■ WHAT IS BEING ASKED
Write out the entries below once more, exactly, with the pictures left out.

■ Dataset entries
------------

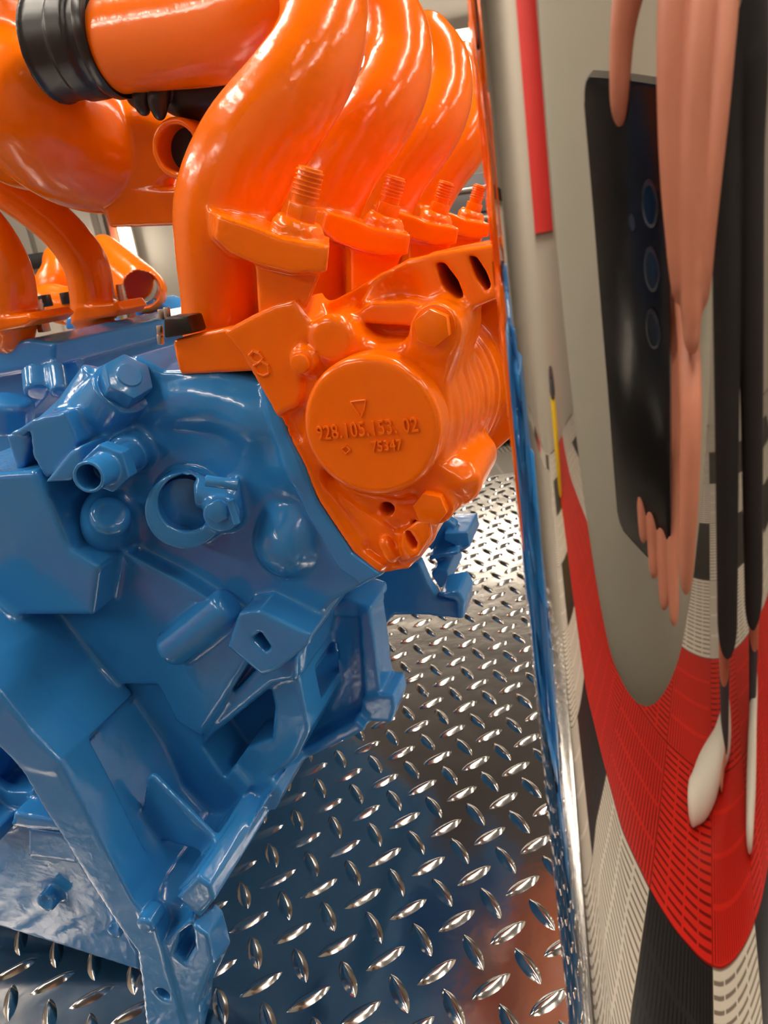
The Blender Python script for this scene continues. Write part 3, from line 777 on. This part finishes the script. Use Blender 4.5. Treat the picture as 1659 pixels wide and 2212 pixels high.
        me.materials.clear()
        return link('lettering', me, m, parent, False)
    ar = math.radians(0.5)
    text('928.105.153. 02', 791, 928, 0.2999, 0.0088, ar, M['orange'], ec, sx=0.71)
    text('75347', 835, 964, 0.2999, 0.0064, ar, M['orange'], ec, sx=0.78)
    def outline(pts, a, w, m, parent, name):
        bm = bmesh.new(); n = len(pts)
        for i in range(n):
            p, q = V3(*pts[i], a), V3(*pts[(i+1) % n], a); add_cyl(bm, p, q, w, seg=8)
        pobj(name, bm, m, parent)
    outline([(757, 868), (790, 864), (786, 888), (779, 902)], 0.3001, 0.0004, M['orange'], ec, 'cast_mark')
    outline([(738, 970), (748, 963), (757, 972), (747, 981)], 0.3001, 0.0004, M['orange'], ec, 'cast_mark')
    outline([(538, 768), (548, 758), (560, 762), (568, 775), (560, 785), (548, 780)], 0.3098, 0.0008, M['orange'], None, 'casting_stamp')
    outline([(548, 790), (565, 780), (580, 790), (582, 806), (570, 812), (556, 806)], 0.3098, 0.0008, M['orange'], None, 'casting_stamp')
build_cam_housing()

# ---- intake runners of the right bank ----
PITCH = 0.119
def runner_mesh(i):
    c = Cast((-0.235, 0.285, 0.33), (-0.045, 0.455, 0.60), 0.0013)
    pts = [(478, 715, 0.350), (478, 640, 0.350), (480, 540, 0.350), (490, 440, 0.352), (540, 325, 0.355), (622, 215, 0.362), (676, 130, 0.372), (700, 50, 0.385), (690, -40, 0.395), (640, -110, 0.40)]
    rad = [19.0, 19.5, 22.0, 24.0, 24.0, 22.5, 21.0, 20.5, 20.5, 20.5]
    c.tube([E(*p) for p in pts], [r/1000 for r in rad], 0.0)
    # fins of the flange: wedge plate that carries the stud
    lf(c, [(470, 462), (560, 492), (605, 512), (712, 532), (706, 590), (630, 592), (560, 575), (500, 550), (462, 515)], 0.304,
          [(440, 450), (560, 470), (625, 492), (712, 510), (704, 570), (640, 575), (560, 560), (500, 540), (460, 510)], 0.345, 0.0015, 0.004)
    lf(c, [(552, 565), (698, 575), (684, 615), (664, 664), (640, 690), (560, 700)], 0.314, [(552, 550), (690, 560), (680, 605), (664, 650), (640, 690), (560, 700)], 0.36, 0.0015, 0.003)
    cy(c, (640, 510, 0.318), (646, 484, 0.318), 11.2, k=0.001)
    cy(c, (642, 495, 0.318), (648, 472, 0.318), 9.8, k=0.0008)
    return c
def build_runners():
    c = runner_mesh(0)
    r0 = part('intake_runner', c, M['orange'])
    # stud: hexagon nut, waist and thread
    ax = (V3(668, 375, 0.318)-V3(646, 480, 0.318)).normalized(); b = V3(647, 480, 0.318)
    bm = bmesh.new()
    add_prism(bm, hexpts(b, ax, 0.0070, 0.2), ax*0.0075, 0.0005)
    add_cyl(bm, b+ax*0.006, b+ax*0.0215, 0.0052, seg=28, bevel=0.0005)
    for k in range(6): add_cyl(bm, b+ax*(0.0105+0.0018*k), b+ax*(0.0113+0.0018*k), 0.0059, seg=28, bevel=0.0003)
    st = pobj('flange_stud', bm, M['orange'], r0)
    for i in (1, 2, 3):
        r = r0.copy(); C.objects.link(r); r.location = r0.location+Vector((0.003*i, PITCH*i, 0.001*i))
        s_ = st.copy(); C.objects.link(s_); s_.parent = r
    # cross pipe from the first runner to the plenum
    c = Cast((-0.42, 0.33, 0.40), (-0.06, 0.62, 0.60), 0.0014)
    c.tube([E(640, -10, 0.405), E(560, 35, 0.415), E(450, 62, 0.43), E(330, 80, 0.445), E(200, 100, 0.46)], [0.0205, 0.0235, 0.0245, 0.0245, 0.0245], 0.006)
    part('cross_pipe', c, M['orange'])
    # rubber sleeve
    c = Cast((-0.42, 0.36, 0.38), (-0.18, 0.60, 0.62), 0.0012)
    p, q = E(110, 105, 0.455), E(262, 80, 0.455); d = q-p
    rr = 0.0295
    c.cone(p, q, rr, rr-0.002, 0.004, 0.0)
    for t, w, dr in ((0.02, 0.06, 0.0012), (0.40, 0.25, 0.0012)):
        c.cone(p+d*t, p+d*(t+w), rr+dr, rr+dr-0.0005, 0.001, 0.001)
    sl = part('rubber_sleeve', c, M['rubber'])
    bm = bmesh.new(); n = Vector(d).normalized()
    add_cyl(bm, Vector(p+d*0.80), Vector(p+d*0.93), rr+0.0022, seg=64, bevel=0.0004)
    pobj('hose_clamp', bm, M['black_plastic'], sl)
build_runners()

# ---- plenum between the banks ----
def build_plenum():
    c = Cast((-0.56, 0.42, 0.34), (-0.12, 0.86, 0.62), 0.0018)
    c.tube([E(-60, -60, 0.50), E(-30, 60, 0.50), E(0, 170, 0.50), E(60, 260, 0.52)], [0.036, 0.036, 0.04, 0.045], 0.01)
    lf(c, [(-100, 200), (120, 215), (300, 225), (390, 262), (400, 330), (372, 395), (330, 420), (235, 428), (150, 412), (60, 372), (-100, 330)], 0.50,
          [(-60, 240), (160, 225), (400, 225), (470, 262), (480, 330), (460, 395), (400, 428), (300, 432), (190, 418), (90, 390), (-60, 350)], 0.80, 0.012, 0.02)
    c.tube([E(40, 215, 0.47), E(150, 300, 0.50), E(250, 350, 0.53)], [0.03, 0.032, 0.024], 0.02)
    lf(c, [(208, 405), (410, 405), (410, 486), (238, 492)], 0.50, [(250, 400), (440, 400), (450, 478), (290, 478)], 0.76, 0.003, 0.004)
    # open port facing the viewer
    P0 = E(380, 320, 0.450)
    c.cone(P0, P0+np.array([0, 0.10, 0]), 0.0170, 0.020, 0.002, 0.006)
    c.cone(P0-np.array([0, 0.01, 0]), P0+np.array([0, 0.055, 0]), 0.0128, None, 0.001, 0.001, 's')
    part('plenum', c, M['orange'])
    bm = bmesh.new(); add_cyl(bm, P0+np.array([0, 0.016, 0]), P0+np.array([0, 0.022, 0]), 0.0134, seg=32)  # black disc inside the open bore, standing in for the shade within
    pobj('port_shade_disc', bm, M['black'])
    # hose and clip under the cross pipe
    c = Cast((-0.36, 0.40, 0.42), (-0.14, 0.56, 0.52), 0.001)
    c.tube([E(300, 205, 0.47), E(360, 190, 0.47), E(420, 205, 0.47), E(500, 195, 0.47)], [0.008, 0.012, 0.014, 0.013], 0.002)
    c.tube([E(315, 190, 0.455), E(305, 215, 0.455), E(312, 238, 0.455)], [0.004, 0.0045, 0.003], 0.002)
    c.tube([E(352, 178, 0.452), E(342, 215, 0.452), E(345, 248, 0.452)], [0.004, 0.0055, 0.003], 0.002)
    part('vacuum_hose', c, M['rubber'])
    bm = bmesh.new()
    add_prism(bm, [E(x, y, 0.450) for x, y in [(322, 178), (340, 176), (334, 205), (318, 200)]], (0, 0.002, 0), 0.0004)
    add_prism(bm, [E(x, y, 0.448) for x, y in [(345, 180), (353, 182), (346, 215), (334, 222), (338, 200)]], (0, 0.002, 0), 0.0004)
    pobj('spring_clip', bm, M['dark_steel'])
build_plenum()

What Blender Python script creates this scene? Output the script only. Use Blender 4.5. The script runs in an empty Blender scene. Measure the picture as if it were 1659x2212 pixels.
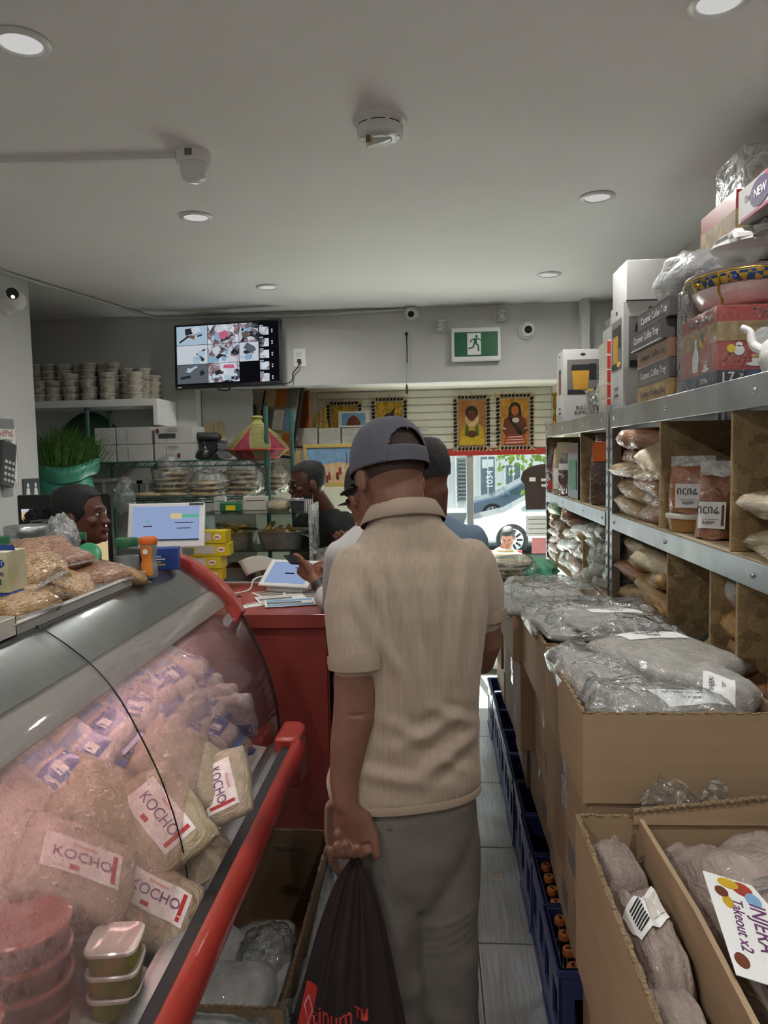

------------

■ SOLUTION FOR THIS EXERCISE
The Blender Python script for this scene continues. Write part 3, from line 777 on. This part finishes the script. Use Blender 4.5. Treat the picture as 1659 pixels wide and 2212 pixels high.
        me.materials.clear()
        return link('lettering', me, m, parent, False)
    ar = math.radians(0.5)
    text('928.105.153. 02', 791, 928, 0.2999, 0.0088, ar, M['orange'], ec, sx=0.71)
    text('75347', 835, 964, 0.2999, 0.0064, ar, M['orange'], ec, sx=0.78)
    def outline(pts, a, w, m, parent, name):
        bm = bmesh.new(); n = len(pts)
        for i in range(n):
            p, q = V3(*pts[i], a), V3(*pts[(i+1) % n], a); add_cyl(bm, p, q, w, seg=8)
        pobj(name, bm, m, parent)
    outline([(757, 868), (790, 864), (786, 888), (779, 902)], 0.3001, 0.0004, M['orange'], ec, 'cast_mark')
    outline([(738, 970), (748, 963), (757, 972), (747, 981)], 0.3001, 0.0004, M['orange'], ec, 'cast_mark')
    outline([(538, 768), (548, 758), (560, 762), (568, 775), (560, 785), (548, 780)], 0.3098, 0.0008, M['orange'], None, 'casting_stamp')
    outline([(548, 790), (565, 780), (580, 790), (582, 806), (570, 812), (556, 806)], 0.3098, 0.0008, M['orange'], None, 'casting_stamp')
build_cam_housing()

# ---- intake runners of the right bank ----
PITCH = 0.119
def runner_mesh(i):
    c = Cast((-0.235, 0.285, 0.33), (-0.045, 0.455, 0.60), 0.0013)
    pts = [(478, 715, 0.350), (478, 640, 0.350), (480, 540, 0.350), (490, 440, 0.352), (540, 325, 0.355), (622, 215, 0.362), (676, 130, 0.372), (700, 50, 0.385), (690, -40, 0.395), (640, -110, 0.40)]
    rad = [19.0, 19.5, 22.0, 24.0, 24.0, 22.5, 21.0, 20.5, 20.5, 20.5]
    c.tube([E(*p) for p in pts], [r/1000 for r in rad], 0.0)
    # fins of the flange: wedge plate that carries the stud
    lf(c, [(470, 462), (560, 492), (605, 512), (712, 532), (706, 590), (630, 592), (560, 575), (500, 550), (462, 515)], 0.304,
          [(440, 450), (560, 470), (625, 492), (712, 510), (704, 570), (640, 575), (560, 560), (500, 540), (460, 510)], 0.345, 0.0015, 0.004)
    lf(c, [(552, 565), (698, 575), (684, 615), (664, 664), (640, 690), (560, 700)], 0.314, [(552, 550), (690, 560), (680, 605), (664, 650), (640, 690), (560, 700)], 0.36, 0.0015, 0.003)
    cy(c, (640, 510, 0.318), (646, 484, 0.318), 11.2, k=0.001)
    cy(c, (642, 495, 0.318), (648, 472, 0.318), 9.8, k=0.0008)
    return c
def build_runners():
    c = runner_mesh(0)
    r0 = part('intake_runner', c, M['orange'])
    # stud: hexagon nut, waist and thread
    ax = (V3(668, 375, 0.318)-V3(646, 480, 0.318)).normalized(); b = V3(647, 480, 0.318)
    bm = bmesh.new()
    add_prism(bm, hexpts(b, ax, 0.0070, 0.2), ax*0.0075, 0.0005)
    add_cyl(bm, b+ax*0.006, b+ax*0.0215, 0.0052, seg=28, bevel=0.0005)
    for k in range(6): add_cyl(bm, b+ax*(0.0105+0.0018*k), b+ax*(0.0113+0.0018*k), 0.0059, seg=28, bevel=0.0003)
    st = pobj('flange_stud', bm, M['orange'], r0)
    for i in (1, 2, 3):
        r = r0.copy(); C.objects.link(r); r.location = r0.location+Vector((0.003*i, PITCH*i, 0.001*i))
        s_ = st.copy(); C.objects.link(s_); s_.parent = r
    # cross pipe from the first runner to the plenum
    c = Cast((-0.42, 0.33, 0.40), (-0.06, 0.62, 0.60), 0.0014)
    c.tube([E(640, -10, 0.405), E(560, 35, 0.415), E(450, 62, 0.43), E(330, 80, 0.445), E(200, 100, 0.46)], [0.0205, 0.0235, 0.0245, 0.0245, 0.0245], 0.006)
    part('cross_pipe', c, M['orange'])
    # rubber sleeve
    c = Cast((-0.42, 0.36, 0.38), (-0.18, 0.60, 0.62), 0.0012)
    p, q = E(110, 105, 0.455), E(262, 80, 0.455); d = q-p
    rr = 0.0295
    c.cone(p, q, rr, rr-0.002, 0.004, 0.0)
    for t, w, dr in ((0.02, 0.06, 0.0012), (0.40, 0.25, 0.0012)):
        c.cone(p+d*t, p+d*(t+w), rr+dr, rr+dr-0.0005, 0.001, 0.001)
    sl = part('rubber_sleeve', c, M['rubber'])
    bm = bmesh.new(); n = Vector(d).normalized()
    add_cyl(bm, Vector(p+d*0.80), Vector(p+d*0.93), rr+0.0022, seg=64, bevel=0.0004)
    pobj('hose_clamp', bm, M['black_plastic'], sl)
build_runners()

# ---- plenum between the banks ----
def build_plenum():
    c = Cast((-0.56, 0.42, 0.34), (-0.12, 0.86, 0.62), 0.0018)
    c.tube([E(-60, -60, 0.50), E(-30, 60, 0.50), E(0, 170, 0.50), E(60, 260, 0.52)], [0.036, 0.036, 0.04, 0.045], 0.01)
    lf(c, [(-100, 200), (120, 215), (300, 225), (390, 262), (400, 330), (372, 395), (330, 420), (235, 428), (150, 412), (60, 372), (-100, 330)], 0.50,
          [(-60, 240), (160, 225), (400, 225), (470, 262), (480, 330), (460, 395), (400, 428), (300, 432), (190, 418), (90, 390), (-60, 350)], 0.80, 0.012, 0.02)
    c.tube([E(40, 215, 0.47), E(150, 300, 0.50), E(250, 350, 0.53)], [0.03, 0.032, 0.024], 0.02)
    lf(c, [(208, 405), (410, 405), (410, 486), (238, 492)], 0.50, [(250, 400), (440, 400), (450, 478), (290, 478)], 0.76, 0.003, 0.004)
    # open port facing the viewer
    P0 = E(380, 320, 0.450)
    c.cone(P0, P0+np.array([0, 0.10, 0]), 0.0170, 0.020, 0.002, 0.006)
    c.cone(P0-np.array([0, 0.01, 0]), P0+np.array([0, 0.055, 0]), 0.0128, None, 0.001, 0.001, 's')
    part('plenum', c, M['orange'])
    bm = bmesh.new(); add_cyl(bm, P0+np.array([0, 0.016, 0]), P0+np.array([0, 0.022, 0]), 0.0134, seg=32)  # black disc inside the open bore, standing in for the shade within
    pobj('port_shade_disc', bm, M['black'])
    # hose and clip under the cross pipe
    c = Cast((-0.36, 0.40, 0.42), (-0.14, 0.56, 0.52), 0.001)
    c.tube([E(300, 205, 0.47), E(360, 190, 0.47), E(420, 205, 0.47), E(500, 195, 0.47)], [0.008, 0.012, 0.014, 0.013], 0.002)
    c.tube([E(315, 190, 0.455), E(305, 215, 0.455), E(312, 238, 0.455)], [0.004, 0.0045, 0.003], 0.002)
    c.tube([E(352, 178, 0.452), E(342, 215, 0.452), E(345, 248, 0.452)], [0.004, 0.0055, 0.003], 0.002)
    part('vacuum_hose', c, M['rubber'])
    bm = bmesh.new()
    add_prism(bm, [E(x, y, 0.450) for x, y in [(322, 178), (340, 176), (334, 205), (318, 200)]], (0, 0.002, 0), 0.0004)
    add_prism(bm, [E(x, y, 0.448) for x, y in [(345, 180), (353, 182), (346, 215), (334, 222), (338, 200)]], (0, 0.002, 0), 0.0004)
    pobj('spring_clip', bm, M['dark_steel'])
build_plenum()

What Blender Python script creates this scene? Output the script only. Use Blender 4.5. The script runs in an empty Blender scene. Measure the picture as if it were 1659x2212 pixels.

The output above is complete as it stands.